Asset Protection and the Oklahoma Series LLC

Asset protection is the use of available laws and techniques to (1) protect assets from liabilities arising outside of the assets being protected (“outside-in” protection), and (2) contain liabilities generated by an asset within the asset itself (“inside-out” protection). The limited liability company (LLC) has long been recognized as a formidable “outside-in” and “inside-out” asset protection tool. However, to achieve the maximum asset protection using LLCs, each LLC should hold only a single asset. Structured any other way, every asset held in the LLC is exposed to the liabilities generated by every other asset in the LLC (e.g., premises liability at one property in the LLC puts the equity in all other properties in the LLC at risk). This creates a considerable dilemma for investors as improving asset protection by using multiple entities adds significant administrative burdens and expense (i.e., multiple bank accounts, multiple EINs, multiple tax returns, multiple operating agreements, multiple entities to maintain). In 2004, Oklahoma joined only a handful of states that permit the use of a special type of LLC- the Series LLCs. A Series LLC allows investors to achieve excellent “outside-in” and “inside-out” asset protection for multiple assets with minimal administrative burden and expense.

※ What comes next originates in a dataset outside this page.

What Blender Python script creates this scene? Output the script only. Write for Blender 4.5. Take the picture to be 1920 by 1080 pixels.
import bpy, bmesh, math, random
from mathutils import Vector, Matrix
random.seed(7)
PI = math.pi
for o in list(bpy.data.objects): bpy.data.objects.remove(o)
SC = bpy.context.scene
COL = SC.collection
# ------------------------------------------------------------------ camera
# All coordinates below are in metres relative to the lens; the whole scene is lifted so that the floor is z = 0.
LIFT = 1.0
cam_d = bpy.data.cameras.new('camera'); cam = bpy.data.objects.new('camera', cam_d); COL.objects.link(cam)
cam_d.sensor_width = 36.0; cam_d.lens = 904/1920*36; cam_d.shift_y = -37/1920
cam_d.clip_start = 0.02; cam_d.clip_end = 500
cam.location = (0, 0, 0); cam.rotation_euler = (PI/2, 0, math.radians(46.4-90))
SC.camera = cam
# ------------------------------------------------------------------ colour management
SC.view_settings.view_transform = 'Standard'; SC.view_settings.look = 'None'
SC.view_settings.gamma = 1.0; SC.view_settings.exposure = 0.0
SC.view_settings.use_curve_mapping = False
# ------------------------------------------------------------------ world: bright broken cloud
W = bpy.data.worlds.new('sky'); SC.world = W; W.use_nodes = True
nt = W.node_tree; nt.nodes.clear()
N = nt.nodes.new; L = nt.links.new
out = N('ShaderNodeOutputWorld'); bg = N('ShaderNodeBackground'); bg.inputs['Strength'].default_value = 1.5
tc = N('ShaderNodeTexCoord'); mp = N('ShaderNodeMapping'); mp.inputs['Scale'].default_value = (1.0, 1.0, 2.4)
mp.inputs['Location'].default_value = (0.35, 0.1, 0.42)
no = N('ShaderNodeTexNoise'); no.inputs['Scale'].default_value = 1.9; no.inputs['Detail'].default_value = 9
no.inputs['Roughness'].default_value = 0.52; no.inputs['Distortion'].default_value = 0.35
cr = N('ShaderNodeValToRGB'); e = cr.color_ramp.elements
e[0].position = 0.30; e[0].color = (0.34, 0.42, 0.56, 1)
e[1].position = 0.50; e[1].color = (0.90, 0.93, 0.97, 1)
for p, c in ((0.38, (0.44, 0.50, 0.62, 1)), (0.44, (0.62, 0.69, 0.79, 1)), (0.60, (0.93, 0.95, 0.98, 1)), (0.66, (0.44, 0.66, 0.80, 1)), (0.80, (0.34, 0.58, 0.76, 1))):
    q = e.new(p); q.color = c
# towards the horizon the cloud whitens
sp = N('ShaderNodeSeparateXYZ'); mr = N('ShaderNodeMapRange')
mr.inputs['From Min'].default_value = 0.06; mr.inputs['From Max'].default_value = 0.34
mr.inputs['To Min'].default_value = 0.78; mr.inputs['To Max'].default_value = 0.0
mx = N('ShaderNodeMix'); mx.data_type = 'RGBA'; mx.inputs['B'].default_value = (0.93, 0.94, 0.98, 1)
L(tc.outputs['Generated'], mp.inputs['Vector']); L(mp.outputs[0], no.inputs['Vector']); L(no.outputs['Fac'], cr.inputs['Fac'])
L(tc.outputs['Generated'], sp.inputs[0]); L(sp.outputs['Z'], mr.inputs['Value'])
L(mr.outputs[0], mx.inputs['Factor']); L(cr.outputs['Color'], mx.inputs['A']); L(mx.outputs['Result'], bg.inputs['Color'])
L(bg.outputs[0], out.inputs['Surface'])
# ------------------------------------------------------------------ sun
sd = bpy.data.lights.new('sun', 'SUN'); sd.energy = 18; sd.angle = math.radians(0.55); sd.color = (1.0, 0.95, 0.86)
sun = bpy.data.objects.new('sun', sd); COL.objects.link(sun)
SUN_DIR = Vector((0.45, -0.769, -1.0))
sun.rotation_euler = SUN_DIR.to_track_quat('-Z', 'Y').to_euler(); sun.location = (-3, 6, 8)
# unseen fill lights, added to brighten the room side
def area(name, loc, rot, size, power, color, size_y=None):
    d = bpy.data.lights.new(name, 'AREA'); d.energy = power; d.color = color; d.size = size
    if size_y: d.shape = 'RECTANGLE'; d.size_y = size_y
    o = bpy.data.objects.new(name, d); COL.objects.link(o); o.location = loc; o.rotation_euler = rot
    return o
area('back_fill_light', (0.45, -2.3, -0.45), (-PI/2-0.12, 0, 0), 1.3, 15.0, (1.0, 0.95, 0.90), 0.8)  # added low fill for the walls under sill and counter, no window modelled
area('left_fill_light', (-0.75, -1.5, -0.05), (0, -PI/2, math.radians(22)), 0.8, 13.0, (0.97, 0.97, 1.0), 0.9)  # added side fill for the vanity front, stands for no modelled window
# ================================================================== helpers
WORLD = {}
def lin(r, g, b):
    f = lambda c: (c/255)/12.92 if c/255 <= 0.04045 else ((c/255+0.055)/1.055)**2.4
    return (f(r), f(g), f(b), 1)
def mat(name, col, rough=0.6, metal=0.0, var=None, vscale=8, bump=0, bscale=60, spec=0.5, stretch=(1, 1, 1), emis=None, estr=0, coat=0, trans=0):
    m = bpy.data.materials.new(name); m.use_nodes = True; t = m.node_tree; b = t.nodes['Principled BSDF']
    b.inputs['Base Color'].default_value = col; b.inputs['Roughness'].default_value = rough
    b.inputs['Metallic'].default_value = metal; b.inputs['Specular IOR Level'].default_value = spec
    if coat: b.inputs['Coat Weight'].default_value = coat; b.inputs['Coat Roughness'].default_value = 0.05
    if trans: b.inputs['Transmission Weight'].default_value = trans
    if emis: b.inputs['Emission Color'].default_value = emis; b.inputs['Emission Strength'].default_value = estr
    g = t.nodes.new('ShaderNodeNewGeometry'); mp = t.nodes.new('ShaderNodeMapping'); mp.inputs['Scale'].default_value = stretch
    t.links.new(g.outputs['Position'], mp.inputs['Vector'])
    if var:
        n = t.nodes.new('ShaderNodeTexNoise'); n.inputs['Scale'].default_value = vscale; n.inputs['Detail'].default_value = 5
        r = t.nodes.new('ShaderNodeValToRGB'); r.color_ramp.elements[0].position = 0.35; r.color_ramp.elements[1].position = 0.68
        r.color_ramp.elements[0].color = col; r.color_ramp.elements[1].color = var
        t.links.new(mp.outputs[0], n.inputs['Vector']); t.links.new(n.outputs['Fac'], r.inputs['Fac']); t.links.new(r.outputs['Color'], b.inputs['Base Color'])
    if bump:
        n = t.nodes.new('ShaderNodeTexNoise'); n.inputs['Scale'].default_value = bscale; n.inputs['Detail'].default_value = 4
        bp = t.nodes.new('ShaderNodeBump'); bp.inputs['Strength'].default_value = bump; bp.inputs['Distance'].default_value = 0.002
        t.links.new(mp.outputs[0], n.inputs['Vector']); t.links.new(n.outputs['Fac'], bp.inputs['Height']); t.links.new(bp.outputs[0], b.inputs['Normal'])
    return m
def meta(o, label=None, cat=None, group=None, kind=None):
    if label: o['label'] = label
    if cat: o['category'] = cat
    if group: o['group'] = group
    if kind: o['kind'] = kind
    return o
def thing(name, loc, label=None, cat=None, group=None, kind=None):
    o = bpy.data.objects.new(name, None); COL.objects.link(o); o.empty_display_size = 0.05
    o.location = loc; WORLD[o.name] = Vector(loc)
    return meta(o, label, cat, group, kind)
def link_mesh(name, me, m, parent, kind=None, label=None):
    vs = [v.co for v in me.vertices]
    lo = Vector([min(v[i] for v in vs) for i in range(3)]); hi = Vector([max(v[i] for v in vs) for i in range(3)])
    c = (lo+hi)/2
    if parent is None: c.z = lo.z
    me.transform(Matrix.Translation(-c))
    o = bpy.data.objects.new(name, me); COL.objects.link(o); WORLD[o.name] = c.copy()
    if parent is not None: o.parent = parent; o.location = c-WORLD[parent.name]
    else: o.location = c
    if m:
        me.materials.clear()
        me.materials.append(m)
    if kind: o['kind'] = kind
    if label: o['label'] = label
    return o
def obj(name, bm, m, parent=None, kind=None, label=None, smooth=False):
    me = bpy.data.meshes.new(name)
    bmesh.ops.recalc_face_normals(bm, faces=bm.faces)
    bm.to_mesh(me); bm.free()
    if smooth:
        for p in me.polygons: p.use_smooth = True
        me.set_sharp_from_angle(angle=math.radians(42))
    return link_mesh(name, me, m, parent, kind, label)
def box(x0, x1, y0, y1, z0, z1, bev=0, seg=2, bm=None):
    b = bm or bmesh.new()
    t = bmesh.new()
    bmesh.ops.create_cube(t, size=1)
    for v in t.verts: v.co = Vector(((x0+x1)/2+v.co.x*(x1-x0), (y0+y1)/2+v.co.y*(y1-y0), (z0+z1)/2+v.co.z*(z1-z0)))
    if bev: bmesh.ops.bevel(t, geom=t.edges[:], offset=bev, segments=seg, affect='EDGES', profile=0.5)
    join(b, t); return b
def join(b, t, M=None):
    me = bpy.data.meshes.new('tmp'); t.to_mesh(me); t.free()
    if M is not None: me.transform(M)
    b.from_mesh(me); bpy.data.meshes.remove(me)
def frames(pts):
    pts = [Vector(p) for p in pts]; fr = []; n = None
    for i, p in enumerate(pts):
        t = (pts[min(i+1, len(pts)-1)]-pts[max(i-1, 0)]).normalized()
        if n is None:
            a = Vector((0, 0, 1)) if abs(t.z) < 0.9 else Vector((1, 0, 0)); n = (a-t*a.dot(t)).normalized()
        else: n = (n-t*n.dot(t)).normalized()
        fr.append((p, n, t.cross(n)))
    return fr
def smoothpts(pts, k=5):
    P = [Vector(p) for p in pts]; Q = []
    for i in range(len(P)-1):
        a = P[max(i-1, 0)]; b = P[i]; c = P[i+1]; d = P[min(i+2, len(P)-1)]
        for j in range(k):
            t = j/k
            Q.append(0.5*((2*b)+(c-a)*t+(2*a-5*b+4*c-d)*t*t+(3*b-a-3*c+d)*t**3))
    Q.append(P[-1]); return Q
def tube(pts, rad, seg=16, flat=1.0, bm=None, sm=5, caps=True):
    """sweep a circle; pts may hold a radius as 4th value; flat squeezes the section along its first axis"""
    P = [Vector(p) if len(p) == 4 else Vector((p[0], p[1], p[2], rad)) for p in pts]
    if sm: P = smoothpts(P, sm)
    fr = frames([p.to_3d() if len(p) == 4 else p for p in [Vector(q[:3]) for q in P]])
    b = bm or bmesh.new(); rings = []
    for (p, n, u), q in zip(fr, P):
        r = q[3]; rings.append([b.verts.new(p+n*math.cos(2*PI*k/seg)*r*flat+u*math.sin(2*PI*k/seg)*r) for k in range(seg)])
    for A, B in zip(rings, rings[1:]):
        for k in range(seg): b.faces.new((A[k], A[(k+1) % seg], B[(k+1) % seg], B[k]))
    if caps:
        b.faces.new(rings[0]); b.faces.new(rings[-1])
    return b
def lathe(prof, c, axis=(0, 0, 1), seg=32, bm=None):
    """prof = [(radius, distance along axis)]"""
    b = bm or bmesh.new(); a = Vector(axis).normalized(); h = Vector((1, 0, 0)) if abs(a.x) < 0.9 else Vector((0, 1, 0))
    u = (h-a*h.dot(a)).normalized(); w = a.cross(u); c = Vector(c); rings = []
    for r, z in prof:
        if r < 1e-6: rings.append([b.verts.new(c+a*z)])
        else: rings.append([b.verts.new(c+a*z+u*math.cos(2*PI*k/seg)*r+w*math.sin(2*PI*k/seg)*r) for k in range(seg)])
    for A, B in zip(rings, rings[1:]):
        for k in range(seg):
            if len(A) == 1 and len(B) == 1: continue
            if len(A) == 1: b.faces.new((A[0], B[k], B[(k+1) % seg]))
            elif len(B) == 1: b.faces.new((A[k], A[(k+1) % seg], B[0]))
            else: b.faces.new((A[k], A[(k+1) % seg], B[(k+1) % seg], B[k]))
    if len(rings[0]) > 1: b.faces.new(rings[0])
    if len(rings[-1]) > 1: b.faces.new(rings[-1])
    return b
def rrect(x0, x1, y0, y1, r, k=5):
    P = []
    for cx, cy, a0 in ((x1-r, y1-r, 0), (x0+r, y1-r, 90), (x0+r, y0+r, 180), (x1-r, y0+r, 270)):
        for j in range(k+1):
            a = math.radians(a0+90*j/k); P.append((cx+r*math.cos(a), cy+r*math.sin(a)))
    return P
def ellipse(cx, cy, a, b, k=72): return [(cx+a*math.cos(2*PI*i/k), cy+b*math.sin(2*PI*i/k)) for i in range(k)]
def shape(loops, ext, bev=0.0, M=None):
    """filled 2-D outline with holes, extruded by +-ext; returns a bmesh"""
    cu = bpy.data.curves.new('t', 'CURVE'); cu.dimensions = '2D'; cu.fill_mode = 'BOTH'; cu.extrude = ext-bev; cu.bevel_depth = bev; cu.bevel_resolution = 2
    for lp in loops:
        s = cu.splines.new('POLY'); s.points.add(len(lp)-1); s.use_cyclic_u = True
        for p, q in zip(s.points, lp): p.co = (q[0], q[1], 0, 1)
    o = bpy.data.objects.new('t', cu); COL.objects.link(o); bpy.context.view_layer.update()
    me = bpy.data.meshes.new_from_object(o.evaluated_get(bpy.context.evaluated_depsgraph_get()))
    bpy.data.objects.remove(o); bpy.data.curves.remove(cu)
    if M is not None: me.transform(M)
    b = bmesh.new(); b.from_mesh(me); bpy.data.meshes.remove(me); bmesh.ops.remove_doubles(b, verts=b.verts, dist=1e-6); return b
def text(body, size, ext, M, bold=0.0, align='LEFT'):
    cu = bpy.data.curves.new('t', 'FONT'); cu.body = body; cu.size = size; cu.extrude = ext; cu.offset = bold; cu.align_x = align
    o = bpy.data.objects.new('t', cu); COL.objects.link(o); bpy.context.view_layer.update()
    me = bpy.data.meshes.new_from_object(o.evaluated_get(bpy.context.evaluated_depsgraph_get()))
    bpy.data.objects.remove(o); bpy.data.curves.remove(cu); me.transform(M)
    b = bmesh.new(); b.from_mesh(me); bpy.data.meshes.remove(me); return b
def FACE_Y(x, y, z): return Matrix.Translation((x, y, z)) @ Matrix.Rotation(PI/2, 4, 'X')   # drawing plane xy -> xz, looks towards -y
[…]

In effect, a Series LLC works like a holding company with each “series” inside the LLC being a separate subsidiary of the holding company.

Some of the benefits of an Oklahoma Series LLC include:

Ability to hold multiple assets in one entity with an asset protection firewall between each asset by placing each asset in a separate series within the LLC.
Liabilities generated by assets in one series don’t attach to assets in any other series.

Significantly reduced administrative burden compared to other asset protection techniques.
No need to maintain a separate bank account for each series or asset. In most cases, file only one tax return regardless of the number of series or assets in the entity. Only one entity to maintain.

Can be used with single-member or multiple-member LLCs.
A viable tool for every investor from the owner of a few rental properties to the manager of a large real estate investment fund.

An existing LLC can be converted to a series LLC.
Dramatically improve asset protection posture without creating a new entity.

Minimal legal and accounting expense to create and operate.
Asset protection firewall is achieved by adding a statement to the entity’s Articles of Organization, including certain provisions in the entity’s operating agreement, and maintaining separate “books and records” for each series.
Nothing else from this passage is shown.